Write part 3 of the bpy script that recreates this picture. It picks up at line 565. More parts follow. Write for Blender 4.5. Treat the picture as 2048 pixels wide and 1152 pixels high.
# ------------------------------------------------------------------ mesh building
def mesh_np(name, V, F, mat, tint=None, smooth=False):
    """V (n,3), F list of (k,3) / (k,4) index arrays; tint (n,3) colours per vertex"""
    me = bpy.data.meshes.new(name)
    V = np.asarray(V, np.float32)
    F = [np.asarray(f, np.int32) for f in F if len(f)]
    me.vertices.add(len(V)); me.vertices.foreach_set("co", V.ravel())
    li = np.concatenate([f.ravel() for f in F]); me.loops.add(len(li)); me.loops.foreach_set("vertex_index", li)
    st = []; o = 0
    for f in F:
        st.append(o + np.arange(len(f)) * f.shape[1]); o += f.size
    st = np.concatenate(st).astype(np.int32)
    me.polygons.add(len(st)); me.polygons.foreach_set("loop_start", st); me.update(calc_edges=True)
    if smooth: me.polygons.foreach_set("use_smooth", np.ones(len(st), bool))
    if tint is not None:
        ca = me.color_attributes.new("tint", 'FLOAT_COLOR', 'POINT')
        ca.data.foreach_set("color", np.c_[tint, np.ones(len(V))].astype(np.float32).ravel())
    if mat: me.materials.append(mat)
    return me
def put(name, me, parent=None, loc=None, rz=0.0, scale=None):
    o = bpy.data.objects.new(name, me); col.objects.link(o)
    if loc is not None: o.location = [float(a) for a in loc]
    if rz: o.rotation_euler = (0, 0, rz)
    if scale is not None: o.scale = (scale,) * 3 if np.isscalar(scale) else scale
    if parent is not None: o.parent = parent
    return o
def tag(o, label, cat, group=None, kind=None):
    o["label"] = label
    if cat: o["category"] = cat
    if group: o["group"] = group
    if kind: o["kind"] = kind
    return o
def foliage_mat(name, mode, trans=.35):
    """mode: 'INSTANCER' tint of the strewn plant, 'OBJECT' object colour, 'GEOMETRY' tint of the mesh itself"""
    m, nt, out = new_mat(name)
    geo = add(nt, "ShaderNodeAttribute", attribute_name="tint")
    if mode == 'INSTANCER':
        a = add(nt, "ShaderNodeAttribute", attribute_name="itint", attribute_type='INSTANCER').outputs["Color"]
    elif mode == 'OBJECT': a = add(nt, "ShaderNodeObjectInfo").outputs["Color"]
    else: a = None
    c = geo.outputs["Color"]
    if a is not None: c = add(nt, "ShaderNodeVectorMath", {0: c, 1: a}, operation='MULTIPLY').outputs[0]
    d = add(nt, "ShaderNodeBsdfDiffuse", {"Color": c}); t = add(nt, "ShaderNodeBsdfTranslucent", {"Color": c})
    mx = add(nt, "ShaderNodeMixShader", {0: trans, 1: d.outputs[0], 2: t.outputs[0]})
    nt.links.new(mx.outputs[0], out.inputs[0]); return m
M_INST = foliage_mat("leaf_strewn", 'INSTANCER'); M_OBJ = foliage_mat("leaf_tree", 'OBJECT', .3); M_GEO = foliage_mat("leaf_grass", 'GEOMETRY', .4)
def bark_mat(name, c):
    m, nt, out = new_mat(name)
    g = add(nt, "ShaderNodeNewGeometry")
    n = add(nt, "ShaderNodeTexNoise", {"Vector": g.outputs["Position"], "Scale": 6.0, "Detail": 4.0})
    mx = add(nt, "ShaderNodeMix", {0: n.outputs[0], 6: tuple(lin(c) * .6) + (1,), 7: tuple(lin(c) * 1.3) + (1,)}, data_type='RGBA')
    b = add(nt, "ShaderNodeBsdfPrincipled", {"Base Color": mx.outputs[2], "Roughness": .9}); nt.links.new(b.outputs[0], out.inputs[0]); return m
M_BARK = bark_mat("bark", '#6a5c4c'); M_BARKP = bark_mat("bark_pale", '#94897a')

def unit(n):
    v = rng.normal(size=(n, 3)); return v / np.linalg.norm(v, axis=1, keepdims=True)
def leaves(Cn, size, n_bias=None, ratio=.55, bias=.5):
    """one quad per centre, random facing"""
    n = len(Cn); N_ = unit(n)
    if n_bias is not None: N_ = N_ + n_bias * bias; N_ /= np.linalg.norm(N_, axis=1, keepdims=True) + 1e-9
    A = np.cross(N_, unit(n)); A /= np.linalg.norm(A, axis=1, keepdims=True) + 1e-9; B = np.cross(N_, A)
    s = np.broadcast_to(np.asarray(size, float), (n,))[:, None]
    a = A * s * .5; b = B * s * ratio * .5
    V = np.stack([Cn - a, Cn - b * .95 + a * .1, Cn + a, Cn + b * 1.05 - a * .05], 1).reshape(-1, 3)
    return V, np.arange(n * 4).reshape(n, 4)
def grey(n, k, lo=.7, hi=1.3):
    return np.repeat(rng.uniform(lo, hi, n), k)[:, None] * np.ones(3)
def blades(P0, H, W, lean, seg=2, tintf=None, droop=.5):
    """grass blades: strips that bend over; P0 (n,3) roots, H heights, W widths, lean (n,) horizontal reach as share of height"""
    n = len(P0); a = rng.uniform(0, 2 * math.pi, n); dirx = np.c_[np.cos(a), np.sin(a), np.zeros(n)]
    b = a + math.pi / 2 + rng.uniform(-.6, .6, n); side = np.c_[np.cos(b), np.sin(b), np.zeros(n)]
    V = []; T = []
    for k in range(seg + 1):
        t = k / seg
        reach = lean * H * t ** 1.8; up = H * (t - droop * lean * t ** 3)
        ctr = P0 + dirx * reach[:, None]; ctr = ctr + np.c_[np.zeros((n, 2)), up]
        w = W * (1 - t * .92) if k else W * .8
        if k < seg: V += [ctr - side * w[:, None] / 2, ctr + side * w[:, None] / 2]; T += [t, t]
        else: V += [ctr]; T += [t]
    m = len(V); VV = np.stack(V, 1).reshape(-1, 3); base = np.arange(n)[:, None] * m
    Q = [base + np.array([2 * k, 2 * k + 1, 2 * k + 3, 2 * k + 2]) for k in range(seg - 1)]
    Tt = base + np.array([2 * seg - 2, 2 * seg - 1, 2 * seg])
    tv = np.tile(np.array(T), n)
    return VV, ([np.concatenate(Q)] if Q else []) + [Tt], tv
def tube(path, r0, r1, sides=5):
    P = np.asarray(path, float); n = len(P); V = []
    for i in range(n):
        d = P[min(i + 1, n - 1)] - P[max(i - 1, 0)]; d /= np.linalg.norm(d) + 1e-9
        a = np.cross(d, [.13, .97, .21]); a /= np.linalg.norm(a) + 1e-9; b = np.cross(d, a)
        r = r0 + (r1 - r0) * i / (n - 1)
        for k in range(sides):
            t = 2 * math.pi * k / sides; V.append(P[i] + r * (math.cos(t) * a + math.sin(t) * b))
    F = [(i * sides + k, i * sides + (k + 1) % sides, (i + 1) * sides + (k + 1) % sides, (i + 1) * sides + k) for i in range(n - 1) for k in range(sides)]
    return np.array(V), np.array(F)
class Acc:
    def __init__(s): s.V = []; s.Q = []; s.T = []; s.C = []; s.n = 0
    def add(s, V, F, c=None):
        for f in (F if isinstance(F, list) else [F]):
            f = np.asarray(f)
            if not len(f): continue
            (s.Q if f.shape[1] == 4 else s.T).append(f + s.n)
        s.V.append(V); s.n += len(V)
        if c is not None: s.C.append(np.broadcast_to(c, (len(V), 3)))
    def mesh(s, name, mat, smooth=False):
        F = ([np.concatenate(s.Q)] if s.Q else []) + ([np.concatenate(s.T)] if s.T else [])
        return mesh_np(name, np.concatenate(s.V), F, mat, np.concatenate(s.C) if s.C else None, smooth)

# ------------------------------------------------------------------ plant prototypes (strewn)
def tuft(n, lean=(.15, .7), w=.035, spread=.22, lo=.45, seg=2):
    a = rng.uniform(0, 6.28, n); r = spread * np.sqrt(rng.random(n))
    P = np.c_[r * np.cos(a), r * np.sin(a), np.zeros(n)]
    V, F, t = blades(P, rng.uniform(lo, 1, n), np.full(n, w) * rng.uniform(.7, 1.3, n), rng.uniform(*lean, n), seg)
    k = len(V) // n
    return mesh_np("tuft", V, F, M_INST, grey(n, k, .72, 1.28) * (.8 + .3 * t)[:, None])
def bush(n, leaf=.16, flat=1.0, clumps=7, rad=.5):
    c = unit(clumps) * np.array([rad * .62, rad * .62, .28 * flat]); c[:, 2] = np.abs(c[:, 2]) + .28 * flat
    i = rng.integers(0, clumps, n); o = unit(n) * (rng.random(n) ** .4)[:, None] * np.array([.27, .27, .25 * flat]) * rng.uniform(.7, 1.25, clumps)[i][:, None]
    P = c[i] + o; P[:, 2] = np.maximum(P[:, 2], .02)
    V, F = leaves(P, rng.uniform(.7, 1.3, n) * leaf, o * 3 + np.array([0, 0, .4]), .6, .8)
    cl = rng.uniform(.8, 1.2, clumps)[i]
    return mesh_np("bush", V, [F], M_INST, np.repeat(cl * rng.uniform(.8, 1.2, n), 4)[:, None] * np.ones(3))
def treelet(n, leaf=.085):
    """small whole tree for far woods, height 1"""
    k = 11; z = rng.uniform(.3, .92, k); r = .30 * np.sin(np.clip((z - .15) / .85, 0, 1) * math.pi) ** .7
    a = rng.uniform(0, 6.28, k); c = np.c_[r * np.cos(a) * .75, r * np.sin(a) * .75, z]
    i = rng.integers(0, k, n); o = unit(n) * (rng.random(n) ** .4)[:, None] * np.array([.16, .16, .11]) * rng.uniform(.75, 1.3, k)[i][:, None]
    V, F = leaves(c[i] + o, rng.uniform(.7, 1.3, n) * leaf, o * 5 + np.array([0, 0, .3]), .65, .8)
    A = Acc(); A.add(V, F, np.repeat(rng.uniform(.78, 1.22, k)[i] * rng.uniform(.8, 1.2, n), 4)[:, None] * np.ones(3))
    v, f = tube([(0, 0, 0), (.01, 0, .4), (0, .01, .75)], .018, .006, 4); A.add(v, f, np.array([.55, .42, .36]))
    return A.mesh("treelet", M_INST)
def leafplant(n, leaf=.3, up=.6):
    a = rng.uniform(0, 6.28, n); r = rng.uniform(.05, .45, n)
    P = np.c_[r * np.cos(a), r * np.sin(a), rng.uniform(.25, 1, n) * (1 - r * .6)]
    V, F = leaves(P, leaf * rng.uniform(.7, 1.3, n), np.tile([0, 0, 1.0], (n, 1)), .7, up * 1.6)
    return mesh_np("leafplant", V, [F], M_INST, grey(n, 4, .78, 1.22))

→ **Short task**
Say how many lines of the data include the string "tuft". Nothing other than the number should be given.

→ **Complete response**
2